Interview Interview: Archivalien vor Zersplitterung
Oranienbaum/MZ. - Straffung der Organisation, Spezialisierung bei den Inhalten, so hatte die Magdeburger Staatskanzlei die Pressemitteilung zur Neuorganisation der staatlichen Archivverwaltung überschrieben. Danach beschloss das Kabinett von Ministerpräsident Reinhard Höppner (SPD) - im Vorgriff auf die Auflösung der drei Regierungsbezirke und die Veränderungen der kommunalen Strukturen -, die Landesarchive zu einem Landeshauptarchiv mit Sitz in Magdeburg zusammenzulegen.
Davon betroffen ist auch das Oranienbaumer Archiv, das nach dem Umbau des Wasserturms nach Dessau umzieht. Eben dort sollen sich dann sämtliche Wirtschaftsbestände mit den Überlieferungen von verstaatlichten und staatlichen Unternehmen aus den Standorten Magdeburg und Merseburg konzentrieren.
Die Aussage von Innenminister Manfred Püchel (SPD), die Gliederung des Archivgutes nach Aufgabenbereichen sei "gerade wegen ihrer Klarheit und einfachen Nachvollziehbarkeit besonders nutzerfreundlich", klingt vernünftig.
Doch welche Auswirkungen hat dieser Schritt? MZ-Mitarbeiter Andreas Behling sprach darüber mit dem promovierten Historiker und wissenschaftlichen Archivar Hartmut Ross.
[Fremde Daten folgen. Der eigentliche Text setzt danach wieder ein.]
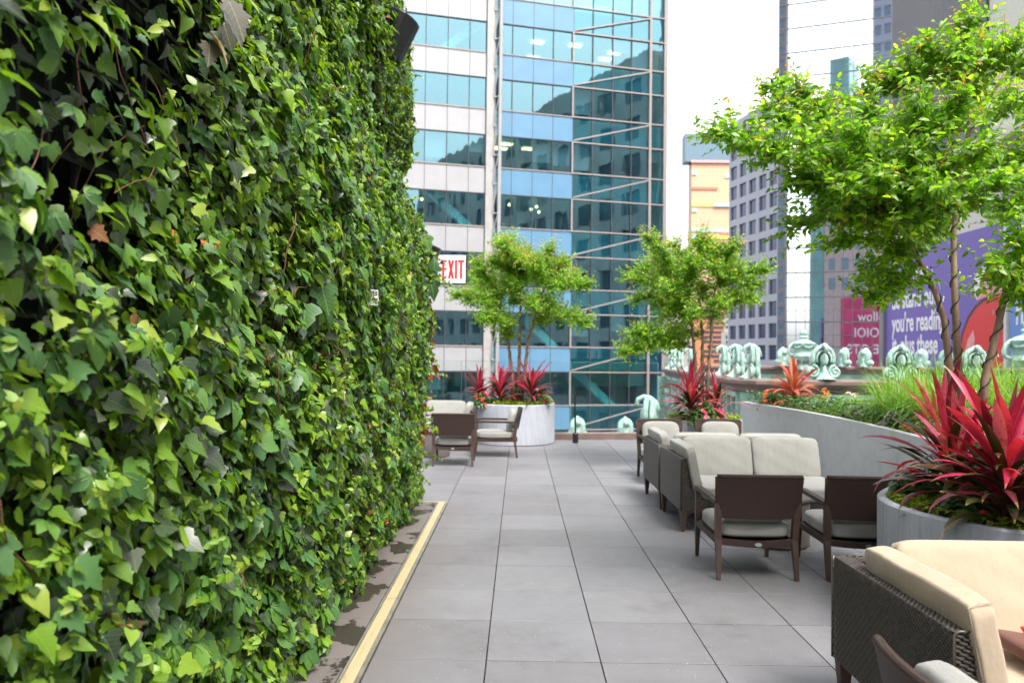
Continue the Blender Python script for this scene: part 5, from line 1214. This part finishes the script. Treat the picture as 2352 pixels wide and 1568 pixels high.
# big round leaf and the dull puckered leaves at the top
def bigleaf(name, mat, lst, geo):
    PP = []; NB = []; TT = []; SS = []
    for x, y, Yy, s, n_, t_ in lst: p = at(x, y, Yy); PP.append((float(hx(p.y, p.z))+.04, p.y, p.z)); NB.append(n_); TT.append(t_); SS.append(s)
    return cloud(name, M[mat], gw, np.array(PP, float), np.array(NB, float), np.array(TT, float), SS, geo)
M['pucker'] = leafmat('puckered_leaf', G((0, (.06, .05, .045)), (.6, (.12, .1, .085)), (1, (.3, .16, .02))), .3, .1)
bigleaf('puckered_leaves', 'pucker', [(405, 10, 2.5, .13, (1, -.5, .5), (.1, .2, -1)), (450, 20, 2.6, .14, (1, -.3, .4), (.2, .5, -1)), (480, 60, 2.7, .1, (1, -.6, .1), (.1, .4, -1)), (395, 105, 2.45, .08, (1, -.7, .4), (0, -.2, -1)), (415, 85, 2.45, .1, (1, 0, .8), (.4, .3, -1))], MAPLE)
bigleaf('broad_leaves', 'bush', [(740, 660, 3.85, .15, (.6, -1, .2), (.1, .3, -1)), (700, 700, 3.7, .16, (.8, -.6, .6), (.1, -.5, -1)), (798, 1262, 4.6, .13, (1, -.8, .4), (.3, .3, -1)), (955, 545, 8.2, .2, (.7, -1, .3), (.3, .1, -1)), (950, 650, 8.0, .2, (.7, -1, .3), (.1, .3, -1)), (930, 620, 8.0, .17, (.8, -1, .1), (.1, .1, 1))], IVY)
# black speakers, exit sign, emergency light
def speaker(loc, rot, s, lb):
    t = thing('loudspeaker', lb, 'speaker', loc, 'black wall loudspeakers'); t.rotation_euler = rot; t.scale = (s, s, s)
    prof = [(-.13, -.1), (.05, -.16), (.12, -.15), (.155, -.08), (.165, 0), (.155, .08), (.12, .15), (.05, .16), (-.13, .1)]
    mb = MB(); mb.prism(prof, -.19, .19, lambda a, b, d: (a, b, d)); c = mb.build('cabinet', M['black'], t, world=False, smooth=30)
    bm_ = c.modifiers.new('b', 'BEVEL'); bm_.width = .012; bm_.segments = 2
    mb = MB(); pg = [(.06, -.163), (.124, -.154), (.16, -.08), (.17, 0), (.16, .08), (.124, .154), (.06, .163)]
    mb.prism([(a+.004, b*1.0) for a, b in pg], -.175, .175, lambda a, b, d: (a, b, d)); mb.build('grille', M['trellis'], t, world=False)
    mb = MB(); mb.tube([(-.12, 0, .0), (-.26, 0, .0)], .04, 14); mb.tube([(-.26, 0, 0), (-.5, 0, -.02)], .022, 10); mb.build('bracket', M['black'], t, world=False, smooth=40)
    return t
p_ = at(905, 78, 7.0); speaker((p_.x-.02, p_.y, p_.z), (0, .5, -.25), 1.05, 'upper black loudspeaker sticking out near the top of the leafy wall')
p_ = at(974, 590, 8.42); speaker((p_.x-.02, p_.y, p_.z), (0, .45, -.25), .9, 'lower black loudspeaker beside the EXIT sign')
p0 = at(1005, 650, 8.7); p1 = at(1070, 586, 8.7)
ex = thing('exit_sign', 'white EXIT sign with red letters at the end of the leafy wall', 'exit sign', (p0.x, 8.7, p0.z)); W_, H_ = p1.x-p0.x, p1.z-p0.z
MB().box((0, .0, 0), (W_, .05, H_), .006).build('face', simple('sign_white', (.82, .82, .82), .35, var=.02), ex, world=False)
mb = MB(); mb.box((-.006, .006, -.01), (W_+.006, .055, -.001)); mb.box((W_+.001, .006, 0), (W_+.012, .055, H_)); mb.box((-.006, .006, H_+.001), (W_+.006, .055, H_+.007)); mb.box((-.3, .02, H_*.5), (-.001, .04, H_*.5+.03)); mb.build('black_edge', M['black'], ex, world=False)
mb = MB(); zl, zh = H_*.17, H_*.82; th = W_*.075
def lb_(x0, x1, z0, z1): mb.box((x0, -.003, z0), (x1, -.0005, z1))
x = W_*.16; lb_(x, x+th, zl, zh)
for z in (zl, (zl+zh)/2-.008, zh-.022): lb_(x+th, x+W_*.16, z, z+.022)
x = W_*.37
for a, b in ((0, 1), (1, 0)):
    xa, xb = x+a*W_*.14, x+b*W_*.14; yv = -.003-.0012*a
    mb.add([(xa, yv, zl), (xa+th, yv, zl), (xb+th, yv, zh), (xb, yv, zh)], [(0, 1, 2, 3)])
x = W_*.62; lb_(x, x+th, zl, zh); x = W_*.8; lb_(x, x+th, zl, zh-.022); lb_(x-W_*.075, x+th+W_*.075, zh-.021, zh)
for s in (-1, 1): mb.add([(W_*.045, -.002, H_*.5), (W_*.045+.01, -.002, H_*.5), (W_*.11, -.002, H_*.5+s*.025), (W_*.11-.01, -.002, H_*.5+s*.025)], [(0, 1, 2, 3)] if s > 0 else [(0, 3, 2, 1)])
mb.build('letters', M['exitred'], ex, world=False)
p_ = at(836, 682, 5.25); em = thing('emergency_light', 'white emergency light box half hidden among the ivy leaves', 'emergency light', (float(hx(p_.y, p_.z))+.0, p_.y, p_.z)); em.scale = (.85, .85, .85); em.rotation_euler = (0, 0, -.55)
MB().box((-.08, -.06, -.07), (.06, .07, .06), .01).build('housing', M['white'], em, world=False)
mb = MB()
for k in range(6): mb.box((.061, -.05+.018*k, -.05), (.066, -.042+.018*k, .05))
mb.build('ribs', M['drum'], em, world=False)
MB().ico((.055, .04, -.02), .03, 2).build('lamp', M['clear'], em, smooth=True, world=False)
Herr Ross, Sie waren nach 1945 der erste wieder direkt am Ort ansässige Leiter des Anhaltischen Landesarchivs Oranienbaum. Wie beurteilen Sie die neuesten Beschlüsse der Landesregierung zur Umstrukturierung des Archivs?
Ross: Notgedrungen muss ich dazu etwas in die Geschichte zurückgehen: Das Archiv des Herzogtums/Freistaates Anhalt war vor 1945 im Schloss Zerbst beheimatet, hatte in den Personen von Professor Wäschke und Archivrat Specht noch heute bekannte Leiter und ist das einzige zentrale Archiv eines Staates des Deutschen Reiches im heutigen Sachsen-Anhalt.
In der DDR-Zeit war es dem Archiv der ehemaligen preußischen Provinz Sachsen in Magdeburg unterstellt, behielt aber stets eine gewisse Selbstständigkeit.
Vor allem aber: Die anhaltischen Archiv-Bestände blieben innerhalb der Grenzen des ehemaligen Landes Anhalt und damit der Region erhalten.
Halten Sie demnach die nun beabsichtigte Angliederung an das Magdeburger Landeshauptarchiv für falsch?
Ross: Nein! Zwar wäre es schön, wenn das anhaltische Archiv, das durch die Wende seine volle Selbstständigkeit endlich zurückerhalten hatte, entsprechend dem historischen Gewicht seiner Bestände eigenständig bleiben könnte. Aber sowohl der Wegfall der Regierungsbezirke als auch der allgemeine Sparzwang lassen eine administrative Vereinigung der drei sachsen-anhaltischen Landesarchive durchaus erforderlich erscheinen. Es wird ja inzwischen der Dessauer Wasserturm für das jetzige Landesarchiv Oranienbaum mit hohen Kosten ausgebaut. Und ob der zukünftige Chef dort Direktor oder Außenstellen-Leiter genannt wird, ist völlig gleichgültig.
Also Zustimmung oder doch zumindest Verständnis für den Kabinetts-Beschluss?
Ross: Die organisatorische Zusammenlegung kann man akzeptieren. Was mit den Beständen geschehen soll, findet jedoch mein völliges Unverständnis. Die anhaltischen Archivalien werden nämlich zersplittert: Die Hauptbestände, staatliche Verwaltungen von Beginn bis 1945 betreffend, gehen nach Magdeburg, die Justizbestände nach Merseburg und nur die wenigen Wirtschaftsbestände bleiben in Dessau, wo zusätzlich Wirtschaftsbestände aus ganz Sachsen-Anhalt konzentriert werden sollen. Es entsteht also ein völlig neuer Archivkörper.
Und die Mitteilung der Staatskanzlei sagt die Unwahrheit, wenn sie behauptet, dass die bisherigen Landesarchive erhalten bleiben.